While small and medium sized businesses are unlikely to feel the direct impact of government policy in the immediate future, the indirect effects will be felt reasonably quickly. The downstream flow of government and regulatory requirements will ultimately force small and medium businesses to establish and monitor their carbon footprint.
The major source of emissions for small to medium businesses will be electricity usage, transport and waste.
  • National Greenhouse and Energy Reporting Act (2007)

    While the reporting requirements under the Act are unlikely to directly affect small to medium businesses in the immediate future, there is likely to be an impact from larger companies requesting their suppliers to provide information on their energy and carbon footprints as well as providing sustainability reports.

    In time, an emissions and energy inventory may be required for every business, as part of the ongoing measurement and reporting of its carbon footprint, somewhat of an environmental equivalent of the GST.
  • Emissions Trading Scheme

    For most small to medium businesses, it is likely that their emissions will be covered by permits embedded in their purchases. For example, the price of electricity will include the cost of permits, the cost to transport goods will include a permit cost (purchased by the transport company or already embedded in the cost of fuel).

    In addition to the compulsory ETS, some companies are trading carbon offsets through a voluntary system.
  • Tax

    The tax aspects in relation to permit activities will impact on businesses that have a direct involvement in permit procurement and disposal. Other businesses will have the cost of permits included in the cost of the goods and services they purchase.

Grants to business

In an effort to assist businesses, the Government has made and will continue to make available a range of grants. The range and volume of these would be expected to increase, as the climate change agenda grows. Some of the grants which will assist companies conducting research and development and other precommercial activities, include:
  • Climate ready

    Grants from $50,000 - $5million for activities that develop innovative products, processes and services that address the negative effects of climate change
  • Re-tooling for climate change

    Grants from $10,000 - $500,000 for energy efficient manufacturing tools, small scale cogeneration plants, and water recycling
  • Green building fund

    Grants up to $200,000 to retrofit and retro commission existing commercial buildings for cost saving energy efficiency measures

What should you do to address the looming requirements?

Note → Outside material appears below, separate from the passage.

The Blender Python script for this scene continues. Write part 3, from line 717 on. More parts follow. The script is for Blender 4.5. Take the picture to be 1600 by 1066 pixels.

There are a number of steps that you can take to address this:
  1. Establish the size of your carbon footprint

    Either obtain the assistance of an external consultant or use one of the many carbon footprint calculators available on the internet and check that you are below the NGER threshold.
  2. Undertake cost modelling

    To determine the impact that the cost of permits may have on your costs and margins.
  3. Undertake various saving initiatives to reduce your footprint

    Covering behavioural change, lighting changes, equipment changes, optimising transport requirements, waste reduction strategies and initiatives to reduce electricity and fuel use.